DATASET SECTION>
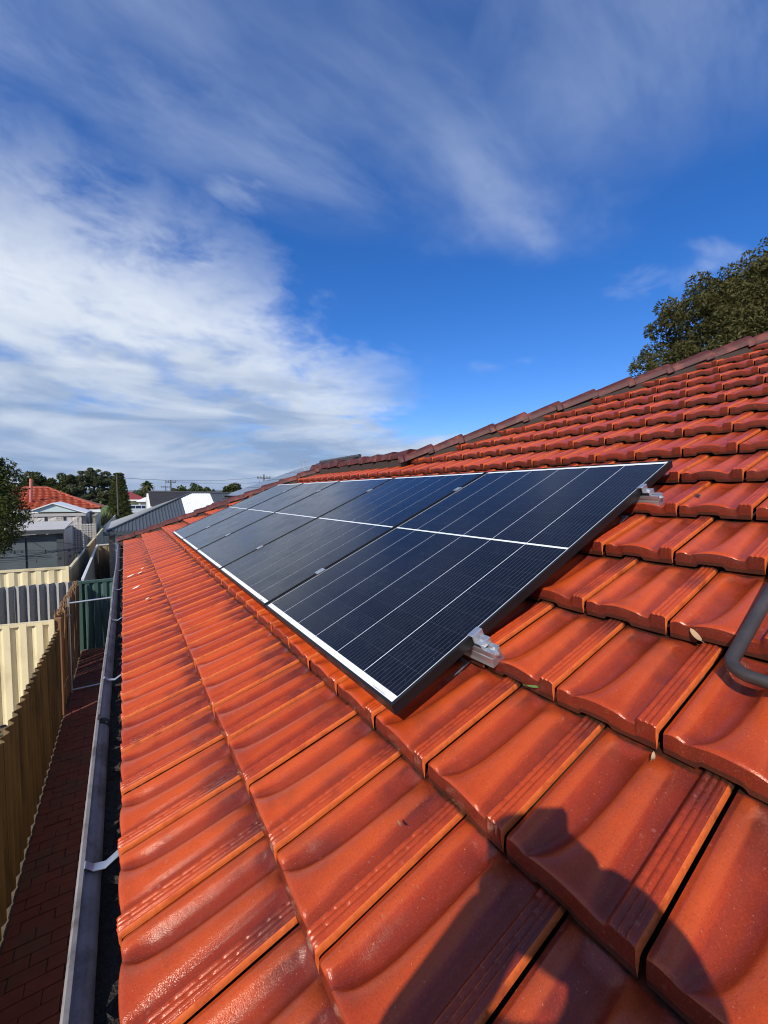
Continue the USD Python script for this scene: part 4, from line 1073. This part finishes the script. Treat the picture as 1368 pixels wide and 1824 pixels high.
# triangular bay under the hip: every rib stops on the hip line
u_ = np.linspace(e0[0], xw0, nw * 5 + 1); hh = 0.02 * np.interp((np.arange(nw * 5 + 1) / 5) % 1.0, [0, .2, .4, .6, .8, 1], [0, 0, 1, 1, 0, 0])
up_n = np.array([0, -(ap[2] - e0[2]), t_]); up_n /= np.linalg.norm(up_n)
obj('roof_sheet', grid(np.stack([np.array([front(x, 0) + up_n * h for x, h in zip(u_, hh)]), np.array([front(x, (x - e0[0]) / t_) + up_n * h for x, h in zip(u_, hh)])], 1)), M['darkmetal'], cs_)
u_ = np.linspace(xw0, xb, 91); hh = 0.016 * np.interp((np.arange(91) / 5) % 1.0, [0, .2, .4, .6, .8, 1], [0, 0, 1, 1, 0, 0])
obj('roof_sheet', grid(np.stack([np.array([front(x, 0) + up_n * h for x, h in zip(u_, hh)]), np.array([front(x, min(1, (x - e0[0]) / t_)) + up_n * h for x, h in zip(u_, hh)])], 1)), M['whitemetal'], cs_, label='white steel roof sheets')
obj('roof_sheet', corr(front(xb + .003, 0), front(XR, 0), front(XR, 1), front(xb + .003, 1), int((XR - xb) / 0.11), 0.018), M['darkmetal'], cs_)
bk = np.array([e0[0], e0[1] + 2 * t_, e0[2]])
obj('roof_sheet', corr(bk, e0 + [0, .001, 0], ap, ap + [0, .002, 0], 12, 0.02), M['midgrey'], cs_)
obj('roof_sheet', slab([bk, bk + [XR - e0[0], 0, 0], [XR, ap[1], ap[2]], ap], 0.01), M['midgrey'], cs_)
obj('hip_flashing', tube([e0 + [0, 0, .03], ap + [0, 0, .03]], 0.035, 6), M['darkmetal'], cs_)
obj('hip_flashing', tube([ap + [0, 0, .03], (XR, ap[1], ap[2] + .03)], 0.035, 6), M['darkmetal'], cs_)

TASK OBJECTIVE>
Retype the data above exactly; pictures are not part of the copy.

THE RESULT>
Continue the USD Python script for this scene: part 4, from line 1073. This part finishes the script. Treat the picture as 1368 pixels wide and 1824 pixels high.
# triangular bay under the hip: every rib stops on the hip line
u_ = np.linspace(e0[0], xw0, nw * 5 + 1); hh = 0.02 * np.interp((np.arange(nw * 5 + 1) / 5) % 1.0, [0, .2, .4, .6, .8, 1], [0, 0, 1, 1, 0, 0])
up_n = np.array([0, -(ap[2] - e0[2]), t_]); up_n /= np.linalg.norm(up_n)
obj('roof_sheet', grid(np.stack([np.array([front(x, 0) + up_n * h for x, h in zip(u_, hh)]), np.array([front(x, (x - e0[0]) / t_) + up_n * h for x, h in zip(u_, hh)])], 1)), M['darkmetal'], cs_)
u_ = np.linspace(xw0, xb, 91); hh = 0.016 * np.interp((np.arange(91) / 5) % 1.0, [0, .2, .4, .6, .8, 1], [0, 0, 1, 1, 0, 0])
obj('roof_sheet', grid(np.stack([np.array([front(x, 0) + up_n * h for x, h in zip(u_, hh)]), np.array([front(x, min(1, (x - e0[0]) / t_)) + up_n * h for x, h in zip(u_, hh)])], 1)), M['whitemetal'], cs_, label='white steel roof sheets')
obj('roof_sheet', corr(front(xb + .003, 0), front(XR, 0), front(XR, 1), front(xb + .003, 1), int((XR - xb) / 0.11), 0.018), M['darkmetal'], cs_)
bk = np.array([e0[0], e0[1] + 2 * t_, e0[2]])
obj('roof_sheet', corr(bk, e0 + [0, .001, 0], ap, ap + [0, .002, 0], 12, 0.02), M['midgrey'], cs_)
obj('roof_sheet', slab([bk, bk + [XR - e0[0], 0, 0], [XR, ap[1], ap[2]], ap], 0.01), M['midgrey'], cs_)
obj('hip_flashing', tube([e0 + [0, 0, .03], ap + [0, 0, .03]], 0.035, 6), M['darkmetal'], cs_)
obj('hip_flashing', tube([ap + [0, 0, .03], (XR, ap[1], ap[2] + .03)], 0.035, 6), M['darkmetal'], cs_)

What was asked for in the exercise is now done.